En fait, la seule modalité possible d’un verbe humain à la fois "efficace" et fidèle à Dieu nous est enseignée par les prophètes de l’Ancien Testament. La vocation de la parole y apparaît comme une sortie de soi-même et de son monde ordinaire, en un mot une expérience du désert. Son exigence est telle que Moïse, Élie, Jonas se révoltent souvent, crient "assez" à leur Dieu. Comme l’écrit Maurice Blanchot, "la parole prophétique s’impose du dehors, elle est le Dehors même, le poids et la souffrance du Dehors" [5]. Chaque parole prophétique proférée sur la scène du monde est un sacrifice de l’existence et une rencontre incompréhensible entre l’humble expérience, la pauvre parole d’un homme et le souffle absolu de Dieu, "une voix qui crie dans le désert".

Rencontre douloureuse parce qu’apparemment impossible : quels mots peuvent dire le Transcendant, Celui dont on n’ose prononcer le nom ? Qui saura écouter et entendre cette vérité de l’existence que jette le prophète à la face du monde ? Cette radicalité et cette souffrance associées à la vocation prophétique permettent d’approcher la dramatique d’une création littéraire authentiquement chrétienne. Il est vrai qu’il faut garder la mesure et distinguer les situations ; on parle trop facilement du prophétisme de Rimbaud, les paroles d’un écrivain n’ont pas le statut d’un sacrement... L’expérience des prophètes de l’Ancien Testament reste pour l’écrivain un horizon asymptotique.

Mais le drame existe. L’acteur qui essaye d’atteindre la grandeur d’un héros, la tragédie qui avec la misère des hommes laisse transparaître le sublime en sont la métaphore permanente. Ce drame de la littérature est celui de toute parole dite au nom de Dieu, c’est à dire d’une parole qui veut transcender son contenu strictement langagier pour devenir révélatrice de l’invisible.

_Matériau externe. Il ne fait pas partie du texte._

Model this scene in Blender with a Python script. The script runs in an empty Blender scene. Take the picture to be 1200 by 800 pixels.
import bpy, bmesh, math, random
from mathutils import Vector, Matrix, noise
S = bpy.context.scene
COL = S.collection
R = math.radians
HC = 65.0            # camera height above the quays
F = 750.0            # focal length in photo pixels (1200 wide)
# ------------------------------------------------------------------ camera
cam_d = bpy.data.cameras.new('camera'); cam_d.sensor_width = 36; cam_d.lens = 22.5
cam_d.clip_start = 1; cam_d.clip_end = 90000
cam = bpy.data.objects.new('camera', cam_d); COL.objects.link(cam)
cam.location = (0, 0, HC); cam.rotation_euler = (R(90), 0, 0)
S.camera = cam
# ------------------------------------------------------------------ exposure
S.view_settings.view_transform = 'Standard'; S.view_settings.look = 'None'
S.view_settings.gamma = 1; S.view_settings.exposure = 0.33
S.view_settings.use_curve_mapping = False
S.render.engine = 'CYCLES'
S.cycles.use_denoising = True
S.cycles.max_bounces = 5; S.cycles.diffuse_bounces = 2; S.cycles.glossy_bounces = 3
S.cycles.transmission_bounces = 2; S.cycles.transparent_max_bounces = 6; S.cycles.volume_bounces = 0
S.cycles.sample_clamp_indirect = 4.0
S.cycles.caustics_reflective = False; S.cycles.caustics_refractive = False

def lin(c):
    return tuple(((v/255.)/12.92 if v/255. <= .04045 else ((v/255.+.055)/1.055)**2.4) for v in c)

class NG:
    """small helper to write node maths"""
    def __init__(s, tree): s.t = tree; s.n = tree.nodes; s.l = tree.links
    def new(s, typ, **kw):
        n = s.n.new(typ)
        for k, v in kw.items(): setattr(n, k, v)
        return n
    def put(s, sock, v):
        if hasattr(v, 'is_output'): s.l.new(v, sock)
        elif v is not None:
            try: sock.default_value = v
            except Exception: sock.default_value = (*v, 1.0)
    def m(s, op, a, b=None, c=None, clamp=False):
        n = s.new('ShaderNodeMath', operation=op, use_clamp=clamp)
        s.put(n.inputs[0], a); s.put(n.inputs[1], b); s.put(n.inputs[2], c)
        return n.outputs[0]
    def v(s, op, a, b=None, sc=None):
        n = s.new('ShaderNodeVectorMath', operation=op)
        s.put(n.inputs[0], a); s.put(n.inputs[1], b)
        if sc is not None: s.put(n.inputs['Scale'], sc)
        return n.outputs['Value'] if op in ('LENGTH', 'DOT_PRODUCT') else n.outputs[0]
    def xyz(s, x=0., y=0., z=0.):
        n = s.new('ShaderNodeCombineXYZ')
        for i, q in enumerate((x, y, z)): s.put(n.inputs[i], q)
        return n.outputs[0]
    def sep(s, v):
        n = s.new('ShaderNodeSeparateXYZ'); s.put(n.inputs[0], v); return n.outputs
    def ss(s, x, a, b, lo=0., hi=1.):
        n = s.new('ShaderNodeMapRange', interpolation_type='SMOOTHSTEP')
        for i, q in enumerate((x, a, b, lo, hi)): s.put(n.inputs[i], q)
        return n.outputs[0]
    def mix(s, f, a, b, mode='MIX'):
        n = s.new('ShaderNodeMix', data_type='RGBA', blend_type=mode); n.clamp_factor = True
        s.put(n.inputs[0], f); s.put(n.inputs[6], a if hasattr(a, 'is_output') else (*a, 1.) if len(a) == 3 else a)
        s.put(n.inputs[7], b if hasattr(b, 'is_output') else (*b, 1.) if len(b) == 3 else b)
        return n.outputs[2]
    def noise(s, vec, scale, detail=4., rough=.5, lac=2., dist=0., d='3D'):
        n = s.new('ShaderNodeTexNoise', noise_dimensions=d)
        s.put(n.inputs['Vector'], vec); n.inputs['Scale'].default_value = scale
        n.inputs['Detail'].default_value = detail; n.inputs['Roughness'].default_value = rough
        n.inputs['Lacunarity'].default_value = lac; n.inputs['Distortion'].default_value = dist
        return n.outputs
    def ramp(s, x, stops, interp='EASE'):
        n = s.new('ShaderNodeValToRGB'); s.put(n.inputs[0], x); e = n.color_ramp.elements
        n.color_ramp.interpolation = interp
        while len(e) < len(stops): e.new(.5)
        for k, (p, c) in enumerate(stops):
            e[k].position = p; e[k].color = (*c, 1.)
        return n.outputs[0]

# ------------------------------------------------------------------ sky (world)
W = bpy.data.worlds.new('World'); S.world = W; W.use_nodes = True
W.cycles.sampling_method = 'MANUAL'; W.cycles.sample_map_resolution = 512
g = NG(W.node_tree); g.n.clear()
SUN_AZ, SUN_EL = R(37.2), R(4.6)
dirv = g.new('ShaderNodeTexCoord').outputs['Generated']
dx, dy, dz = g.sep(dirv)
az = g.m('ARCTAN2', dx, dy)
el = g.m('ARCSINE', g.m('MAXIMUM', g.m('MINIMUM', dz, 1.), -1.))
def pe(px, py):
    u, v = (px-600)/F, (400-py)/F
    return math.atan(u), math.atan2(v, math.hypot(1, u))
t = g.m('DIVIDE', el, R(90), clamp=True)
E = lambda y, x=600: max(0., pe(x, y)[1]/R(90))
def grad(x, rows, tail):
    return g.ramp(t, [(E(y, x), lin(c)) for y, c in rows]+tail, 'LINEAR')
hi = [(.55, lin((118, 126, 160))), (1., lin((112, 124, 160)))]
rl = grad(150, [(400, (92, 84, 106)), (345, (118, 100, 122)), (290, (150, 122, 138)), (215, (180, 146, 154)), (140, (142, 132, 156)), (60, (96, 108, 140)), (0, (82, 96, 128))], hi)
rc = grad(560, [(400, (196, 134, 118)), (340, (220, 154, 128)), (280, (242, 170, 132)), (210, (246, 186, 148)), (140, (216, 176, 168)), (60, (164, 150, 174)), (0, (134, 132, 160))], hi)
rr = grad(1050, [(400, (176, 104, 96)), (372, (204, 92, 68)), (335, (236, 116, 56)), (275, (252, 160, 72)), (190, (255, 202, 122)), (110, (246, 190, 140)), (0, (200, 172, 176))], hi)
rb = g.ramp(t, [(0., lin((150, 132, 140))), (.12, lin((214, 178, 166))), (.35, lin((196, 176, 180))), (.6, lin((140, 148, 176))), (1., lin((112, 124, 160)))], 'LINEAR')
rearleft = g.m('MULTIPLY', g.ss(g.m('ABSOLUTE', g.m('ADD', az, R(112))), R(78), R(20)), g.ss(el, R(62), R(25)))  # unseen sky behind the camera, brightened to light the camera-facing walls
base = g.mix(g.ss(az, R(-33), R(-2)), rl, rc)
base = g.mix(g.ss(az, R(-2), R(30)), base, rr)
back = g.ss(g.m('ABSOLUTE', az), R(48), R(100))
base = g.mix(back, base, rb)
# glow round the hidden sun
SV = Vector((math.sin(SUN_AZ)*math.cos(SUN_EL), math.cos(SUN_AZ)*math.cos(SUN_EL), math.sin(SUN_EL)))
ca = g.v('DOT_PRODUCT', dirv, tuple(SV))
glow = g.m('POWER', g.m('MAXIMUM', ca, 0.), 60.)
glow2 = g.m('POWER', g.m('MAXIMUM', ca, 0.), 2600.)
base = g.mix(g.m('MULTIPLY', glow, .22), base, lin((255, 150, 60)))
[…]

Ce drame est celui de l’incomplétude humaine, de l’écart extraordinaire à parcourir du péché à la sainteté. Ce drame est celui d’une parole qui travaille avec les mots des pécheurs, avec leurs vies et leur passion dans un domaine où l’insatisfaction est la seule chose dont l’écrivain soit sûr. Il sait qu’il doit tout donner, tout offrir pour se laisser embraser, jusqu’à la possibilité-même de maîtriser son talent, sans savoir pour autant l’exact aboutissement de cette voie. On touche ici à "ce pathétique sans lequel aucun art chrétien ne serait possible" [6].

Christophe Bourgeois, né en 1975, ancien élève de l’E.N.S., agrégé de Lettres modernes. Thèse sur Théologies poétiques de l’âge baroque, la Muse chrétien (1570-1630), Paris, Champion, 2006. Enseignant en lettres dans un établissement catholique de la région parisienne.

[1] L’initiative de cette lutte revient à Tertullien, dans son livre Sur les spectacles (vers 197), confirmé plus tard par la condamnation de tous les spectacles par saint Augustin. Les Constitutions apostoliques rappellent que si les acteurs ne cessent définitivement leur art, ils doivent être bannis de l’Église.

[2] C’est précisément ce qu’explique H.U. von Balthasar dans l’introduction à sa Dramatique divine, en rappelant le caractère sans doute artificiel de la division de son œuvre en triptyque (La Gloire et la Croix (théophanie), La Dramatique divine (théopraxie), La Théologique (théologie) : "celui qui a pris la rencontre au sérieux, comme l’esthétique la figurait, a dû reconnaître qu’il était déjà engagé dans ce phénomène de la rencontre [...] Au cœur de l’esthétique a donc déjà commencé la « dramatique théologique » ", La Dramatique divine, I- Prolégomènes, trad. André Monchoux, éd. Culture et Vérité, Namur, 1984, p. 13 (édition originale : Theodramatik, I- Prolegomena, Johannes Verlag, 1973).

[3] Œuvres complètes, "Autobiographie", chap. XXV, éd. M. Auclair, Paris, Desclée de Brouwer, 1985, p.170.

[4] On pardonnera, je l’espère, cette caricature un peu hardie qui peut sembler trahir l’échafaudage intellectuel très complexe du livre de J.L. Austin, Quand dire c’est faire, Paris, Seuil, 1970. [éd. originale anglaise How to do things with words, 1962].

[5] M. Blanchot, Le livre à venir, Gallimard, 1959, éd. Folio Essais p. 113. Maurice Blanchot n’oublie pas non plus de préciser l’épaisseur temporelle de la vocation prophétique et son ancrage historique. Cet article ne considère d’ailleurs pas l’analyse de Blanchot comme la plus juste sur l’esprit prophétique mais il est le seul critique contemporain de valeur, à ma connaissance, à avoir tenté de mettre en rapport la vocation littéraire et la vocation prophétique.

[6] H.U. von Balthasar, Le chrétien Bernanos. Cf. l’article de Cécile Reboul sur la vocation d’écrivain de Bernanos, "Bernanos, le vieux compagnon", dans ce même numéro.